I haven't tried Stellaris, but I've heard complaints that it suffers from a "don't know how well you're doing" problem, in that you can be many hours into a game before you encounter other aliens and immediately realize that you're so far behind that your eventual defeat is inevitable.

Have you encountered that problem and/or do you know if it has been addressed?


Stellaris suffers from many things. Civ (and all other historically inspired games) draw a lot from the relatable content. If Ghandi threatens Cesar with nuclear weapons, it may be absurd, but we relate to this absurdity in ways that we don't relate to [randomized species A] threatens [randomized species B] with [deadly thing that is supposed to be more deadly than some other deadly things].

Stellaris is trying to be generic (the Stellaris world could be the background for almost any interstellar epic, it's full of little cameo references to every sci-fi classic the authors could think of), where Alpha Centauri went to great lengths filling the canvas, in one specific way.


Yeah it does happen, but that's part of the fun. It's not a 'set up a game, put X hours in and win' situation.

If you do encounter that in a game just do what you'd perhaps do 'in real life': try and be friends with them and not tempt them to anihalate you until you're strong enough to defend yourself. That might mean giving them resources, or not taking stars near their borders. And obviously up your ship building capacity and start investing more resources there.


That's an important point. Stellaris is intended to not be a defined, balanced race from planet to galactic empire, but more a "biography simulator" for a space-faring civilization: you may have older siblings and they will always be older than you. An important conceptual step away from the "Empire" roots that will be much easier to grasp for those who have been exposed to other Paradox titles like CK2 (where a single paythrough might go from count to emperor and back to count again, and then make the jump to a completely different religious group where a similar story unfolds under different rules) or EU4.

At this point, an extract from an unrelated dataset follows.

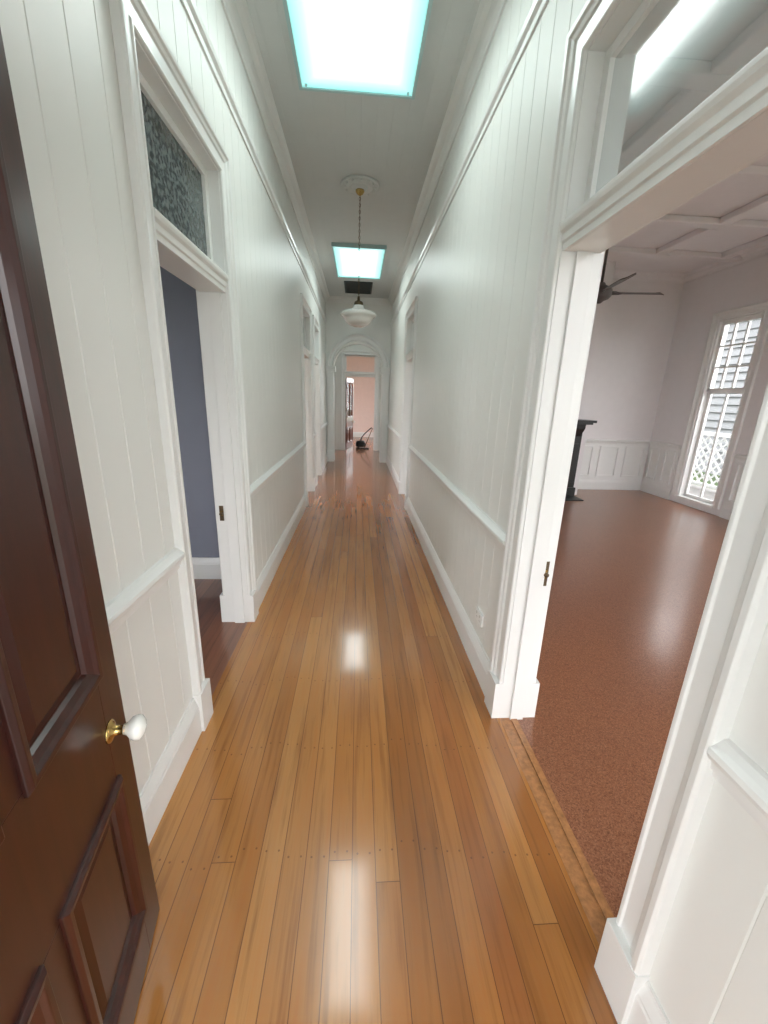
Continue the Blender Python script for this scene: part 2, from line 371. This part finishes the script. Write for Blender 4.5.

But Stellaris fails to pull it off. There are a few sleeping giants which, after learning the hard way, you'll just ignore until you are ready to take them on. When you have mastered those pitfalls (and that isn't hard) you are back to the single-minded race for empire, with no interesting goals for those left behind due to some early blunder which stalled the resource throughput growth rate for a while.


Hm, The best answer as I see it is that the game allows you to set both the size of the galaxy (map) and the number of civilizations in it (competitors). If you are concerned with not seeing competition soon enough, you can always tweak those settings to ensure you do, although I personally have never had that issue.